Electronic – Down-Conversion of RF signal

radioRFsignalsignal processingsoftware defined radio

I have a basic question about down-conversion of RF-signals.

The ideal scenario is described as follows.

Given a RF-signal (coming from an antenna), i.e., a real-valued function x(t), and given a frequency f (say f=100Mhz), one wants to down-convert the band [f-B,f+B] to [-B,+B], say for B=100Khz.

The basic idea is:

  1. to consider x(t) as a complex signal
  2. multiply x(t) by the complex sinusoidal with negative frequency -f, i.e., by \$\cos(-ft) + j \sin(-ft) \$.
  3. This is done in practice by creating two signals \$I(t) = x(t)\cdot cos(ft)\$ and \$Q(t)= x(t)\cdot cos(ft + \dfrac{\pi}{2}) \$
  4. Low-pass-filter I(t) and Q(t) with cutoff frequency B.

The resulting complex signal (i.e., the two signals I(t) and Q(t) ) can then be sampled (by Nyquist, at least at 2*(B+B)=400k samples/sec) with some ADC to do some DSP.

The hardware necessary for doing this appears to be:

  1. Oscillator with frequency f, producing the function cos(f t).
  2. Something to change the phase of the oscillator, to produce \$\cos(f t + \frac{pi}{2}) \$
  3. Two Analog Multiplication units,
  4. One Low-Pass filter with cutoff frequency B.

Question 1: Assuming that the oscillator (perhaps programmable) is given, what kind of hardware would you suggest for (2) and (3) ?

Question 2: Does this setup have significant shortcomings (beside cost of components?)
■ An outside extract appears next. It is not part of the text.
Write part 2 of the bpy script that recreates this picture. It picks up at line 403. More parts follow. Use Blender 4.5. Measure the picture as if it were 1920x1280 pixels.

Since precise multipliers working with high frequencies are expensive, I've read around that one often prefers to multiply x(t) with a complex square wave with frequency f

More precisely,

  1. \$ I(t) = x(t) \cdot Square( f t) \$
  2. \$ Q(t) = x(t) \cdot Square (f t + pi/2)\$

The point is that multiplication by a square wave is just switching, which is probably less expensive to implement!

However the square wave has infinitely many odd harmonics!
And therefore it seems to me that the band [-B,+B] of the resulting complex signal:

I(t) + j Q(t)

really is a superposition of the original bands [nf-B, nf+B] of x(t), for all positive odd numbers n, while we wish it to be equal to [f-B,f+B] only!

Question 3: is this observation correct?

To solve the problem, it appears to me that one would have, at the very beginning, to LOW-PASS the signal x(t) with cutoff frequency f+B.

Question 4: Having an oscillator with programmable frequency f is realistic. But how do we implement a LOW-PASS filter with variable (f+B) cut-off frequency [the variable is f]?

In the schematics I've found online (e.g. Wikipedia) there is not mention of this variable LOW-PASS filter.

Best Answer

Question 1: Assuming that the oscillator (perhaps programmable) is given, what kind of hardware would you suggest for (2) and (3) ?

For 2: All-pass (phase-shifting) filter, a.k.a. Hilbert transformer

For 3: Balanced modulator

Question 2: Does this setup have significant shortcomings (beside cost of components?)

Yes. While direct conversion to complex baseband is regularly done in the digital domain, it can be quite finicky to get the same concept working well (and reliably) in the analog domain. It's nearly always easier to do the detection at an intermediate RF frequency.

Question 3: is this observation [about square-wave local oscillators] correct?

Yes, except that you want a bandbass filter that's centered on the carrier frequency, not a lowpass filter. Sometimes this filter has a bandwidth of approximately 2B, in which case it needs to be tuned along with the local oscillator. This sort of setup is called a preselector, and is commonly used in superheterodyne receivers, such as those used for the AM and FM broadcast bands.

But sometimes, a fixed bandpass filter that covers the entire band of interest is used instead. This works as long as none of the unwanted "image" bands ever falls into the band of interest. This is more common in 2-way VHF communications systems, such as those used for air traffic control and public service (police, fire).